**What the exercise asks**
Beginning with the line that contains "Build this scene" and ending with the line that contains "return 750+FPX*x/d, 500-FPX*h/d", reproduce each line exactly; include both and add nothing.

**Material**

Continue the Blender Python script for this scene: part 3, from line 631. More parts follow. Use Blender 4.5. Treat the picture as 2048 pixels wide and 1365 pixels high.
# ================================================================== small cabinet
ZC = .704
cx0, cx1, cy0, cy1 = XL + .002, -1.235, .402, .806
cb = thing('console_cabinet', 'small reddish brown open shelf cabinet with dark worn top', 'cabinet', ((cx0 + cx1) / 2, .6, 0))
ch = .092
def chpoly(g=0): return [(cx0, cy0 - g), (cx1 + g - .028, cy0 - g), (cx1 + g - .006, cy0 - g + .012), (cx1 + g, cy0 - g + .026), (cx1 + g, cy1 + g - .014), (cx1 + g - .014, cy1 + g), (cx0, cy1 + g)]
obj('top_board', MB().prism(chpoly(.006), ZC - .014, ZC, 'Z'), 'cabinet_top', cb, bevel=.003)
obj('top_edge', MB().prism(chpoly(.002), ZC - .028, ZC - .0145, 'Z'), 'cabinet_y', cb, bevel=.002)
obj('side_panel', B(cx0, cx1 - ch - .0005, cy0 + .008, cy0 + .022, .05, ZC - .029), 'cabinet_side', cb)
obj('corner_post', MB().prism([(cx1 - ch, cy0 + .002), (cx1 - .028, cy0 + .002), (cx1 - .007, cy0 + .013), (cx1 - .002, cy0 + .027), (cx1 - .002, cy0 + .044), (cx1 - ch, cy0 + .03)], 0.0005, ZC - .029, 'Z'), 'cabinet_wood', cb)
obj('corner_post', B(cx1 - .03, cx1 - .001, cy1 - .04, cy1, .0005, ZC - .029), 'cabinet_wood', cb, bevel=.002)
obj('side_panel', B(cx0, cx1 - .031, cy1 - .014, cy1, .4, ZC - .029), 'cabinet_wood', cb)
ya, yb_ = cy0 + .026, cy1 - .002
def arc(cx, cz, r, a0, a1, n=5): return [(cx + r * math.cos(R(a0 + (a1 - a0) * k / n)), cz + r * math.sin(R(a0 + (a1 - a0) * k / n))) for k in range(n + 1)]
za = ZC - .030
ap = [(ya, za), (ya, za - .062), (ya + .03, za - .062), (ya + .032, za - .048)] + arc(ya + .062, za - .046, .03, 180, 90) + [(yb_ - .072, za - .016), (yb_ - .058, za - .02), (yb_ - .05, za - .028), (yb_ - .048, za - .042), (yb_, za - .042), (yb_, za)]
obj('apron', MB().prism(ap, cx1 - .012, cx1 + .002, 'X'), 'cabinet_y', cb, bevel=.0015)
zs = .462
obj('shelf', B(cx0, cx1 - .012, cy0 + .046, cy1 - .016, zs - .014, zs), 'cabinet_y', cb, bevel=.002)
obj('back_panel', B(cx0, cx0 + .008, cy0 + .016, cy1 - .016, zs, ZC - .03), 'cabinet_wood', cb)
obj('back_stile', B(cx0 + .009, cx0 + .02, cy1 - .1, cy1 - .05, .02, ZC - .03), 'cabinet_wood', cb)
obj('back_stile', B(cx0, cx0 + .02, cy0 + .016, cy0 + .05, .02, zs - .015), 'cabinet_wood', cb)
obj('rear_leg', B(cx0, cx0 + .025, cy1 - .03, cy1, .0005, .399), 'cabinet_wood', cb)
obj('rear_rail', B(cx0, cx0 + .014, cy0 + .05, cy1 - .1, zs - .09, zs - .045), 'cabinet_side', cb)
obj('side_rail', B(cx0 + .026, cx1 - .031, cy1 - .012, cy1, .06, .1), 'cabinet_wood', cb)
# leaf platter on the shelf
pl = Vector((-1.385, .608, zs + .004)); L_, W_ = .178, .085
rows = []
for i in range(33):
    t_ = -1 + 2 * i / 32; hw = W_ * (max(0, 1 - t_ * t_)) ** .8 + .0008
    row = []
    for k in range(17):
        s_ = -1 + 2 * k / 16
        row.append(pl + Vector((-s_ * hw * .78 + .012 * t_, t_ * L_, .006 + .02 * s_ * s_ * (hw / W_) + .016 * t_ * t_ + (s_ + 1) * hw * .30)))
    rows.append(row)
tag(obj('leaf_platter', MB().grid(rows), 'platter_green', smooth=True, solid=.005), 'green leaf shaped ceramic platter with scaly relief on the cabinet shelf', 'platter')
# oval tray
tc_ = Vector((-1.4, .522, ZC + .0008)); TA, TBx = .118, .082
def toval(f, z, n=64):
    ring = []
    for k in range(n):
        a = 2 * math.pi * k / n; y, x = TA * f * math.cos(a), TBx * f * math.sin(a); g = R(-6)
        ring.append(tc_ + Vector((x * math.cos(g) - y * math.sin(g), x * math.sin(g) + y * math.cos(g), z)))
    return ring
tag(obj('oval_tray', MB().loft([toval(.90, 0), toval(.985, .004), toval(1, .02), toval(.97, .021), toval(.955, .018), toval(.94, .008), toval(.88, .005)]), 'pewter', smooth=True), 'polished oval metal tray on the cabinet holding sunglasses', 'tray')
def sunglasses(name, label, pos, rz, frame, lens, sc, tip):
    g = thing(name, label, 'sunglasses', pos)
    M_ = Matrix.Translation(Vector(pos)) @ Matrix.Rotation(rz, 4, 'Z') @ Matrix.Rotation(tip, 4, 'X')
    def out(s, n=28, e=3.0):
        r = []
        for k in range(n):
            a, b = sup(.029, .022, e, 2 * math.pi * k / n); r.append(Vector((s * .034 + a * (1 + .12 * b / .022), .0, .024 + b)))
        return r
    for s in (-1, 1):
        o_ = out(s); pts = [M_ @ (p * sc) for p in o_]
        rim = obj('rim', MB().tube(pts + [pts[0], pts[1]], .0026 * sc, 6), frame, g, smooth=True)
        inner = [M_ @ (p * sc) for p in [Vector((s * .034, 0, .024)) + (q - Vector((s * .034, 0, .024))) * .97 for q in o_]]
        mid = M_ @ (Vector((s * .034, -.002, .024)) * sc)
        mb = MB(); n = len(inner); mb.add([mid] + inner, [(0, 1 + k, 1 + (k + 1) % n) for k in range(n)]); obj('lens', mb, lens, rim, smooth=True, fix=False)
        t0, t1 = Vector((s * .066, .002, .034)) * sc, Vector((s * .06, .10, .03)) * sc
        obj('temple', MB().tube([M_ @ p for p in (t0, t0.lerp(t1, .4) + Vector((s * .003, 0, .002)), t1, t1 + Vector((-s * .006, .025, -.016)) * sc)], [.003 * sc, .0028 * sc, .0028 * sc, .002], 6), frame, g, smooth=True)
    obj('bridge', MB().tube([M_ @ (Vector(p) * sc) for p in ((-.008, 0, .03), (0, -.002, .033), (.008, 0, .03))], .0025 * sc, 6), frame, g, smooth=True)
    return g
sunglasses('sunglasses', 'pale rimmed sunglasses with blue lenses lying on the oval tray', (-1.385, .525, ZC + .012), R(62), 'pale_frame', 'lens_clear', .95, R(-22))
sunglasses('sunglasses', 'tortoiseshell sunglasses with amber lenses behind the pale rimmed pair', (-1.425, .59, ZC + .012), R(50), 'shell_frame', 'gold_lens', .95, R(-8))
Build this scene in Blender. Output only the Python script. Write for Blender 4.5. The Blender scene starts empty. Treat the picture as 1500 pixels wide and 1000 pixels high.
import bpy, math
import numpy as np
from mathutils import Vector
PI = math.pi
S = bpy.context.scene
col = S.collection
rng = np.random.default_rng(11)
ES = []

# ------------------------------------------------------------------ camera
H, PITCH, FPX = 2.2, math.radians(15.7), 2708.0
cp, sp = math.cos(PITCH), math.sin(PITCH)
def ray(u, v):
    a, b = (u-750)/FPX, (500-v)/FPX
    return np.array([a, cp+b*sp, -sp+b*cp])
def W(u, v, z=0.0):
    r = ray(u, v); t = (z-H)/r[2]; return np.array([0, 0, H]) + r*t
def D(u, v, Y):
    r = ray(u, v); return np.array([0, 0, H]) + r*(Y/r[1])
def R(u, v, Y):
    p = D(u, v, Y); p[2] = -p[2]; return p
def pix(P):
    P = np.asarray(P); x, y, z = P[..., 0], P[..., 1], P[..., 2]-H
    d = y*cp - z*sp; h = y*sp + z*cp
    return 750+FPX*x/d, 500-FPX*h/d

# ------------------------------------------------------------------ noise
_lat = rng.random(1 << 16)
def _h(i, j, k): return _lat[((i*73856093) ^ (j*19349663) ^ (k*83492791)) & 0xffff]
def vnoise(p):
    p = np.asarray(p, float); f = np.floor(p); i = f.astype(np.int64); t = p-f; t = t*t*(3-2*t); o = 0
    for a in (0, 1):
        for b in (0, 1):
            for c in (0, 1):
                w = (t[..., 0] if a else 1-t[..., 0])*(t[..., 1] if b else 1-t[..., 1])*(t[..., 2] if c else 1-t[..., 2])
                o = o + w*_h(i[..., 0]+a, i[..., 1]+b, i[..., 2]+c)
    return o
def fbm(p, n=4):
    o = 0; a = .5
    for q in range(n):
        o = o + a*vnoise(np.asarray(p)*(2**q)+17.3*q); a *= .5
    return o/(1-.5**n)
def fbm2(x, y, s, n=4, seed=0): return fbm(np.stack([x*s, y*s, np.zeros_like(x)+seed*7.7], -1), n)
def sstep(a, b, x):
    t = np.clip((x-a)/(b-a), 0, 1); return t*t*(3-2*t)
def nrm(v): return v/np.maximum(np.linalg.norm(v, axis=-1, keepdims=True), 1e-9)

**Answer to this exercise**
Build this scene in Blender. Output only the Python script. Write for Blender 4.5. The Blender scene starts empty. Treat the picture as 1500 pixels wide and 1000 pixels high.
import bpy, math
import numpy as np
from mathutils import Vector
PI = math.pi
S = bpy.context.scene
col = S.collection
rng = np.random.default_rng(11)
ES = []

# ------------------------------------------------------------------ camera
H, PITCH, FPX = 2.2, math.radians(15.7), 2708.0
cp, sp = math.cos(PITCH), math.sin(PITCH)
def ray(u, v):
    a, b = (u-750)/FPX, (500-v)/FPX
    return np.array([a, cp+b*sp, -sp+b*cp])
def W(u, v, z=0.0):
    r = ray(u, v); t = (z-H)/r[2]; return np.array([0, 0, H]) + r*t
def D(u, v, Y):
    r = ray(u, v); return np.array([0, 0, H]) + r*(Y/r[1])
def R(u, v, Y):
    p = D(u, v, Y); p[2] = -p[2]; return p
def pix(P):
    P = np.asarray(P); x, y, z = P[..., 0], P[..., 1], P[..., 2]-H
    d = y*cp - z*sp; h = y*sp + z*cp
    return 750+FPX*x/d, 500-FPX*h/d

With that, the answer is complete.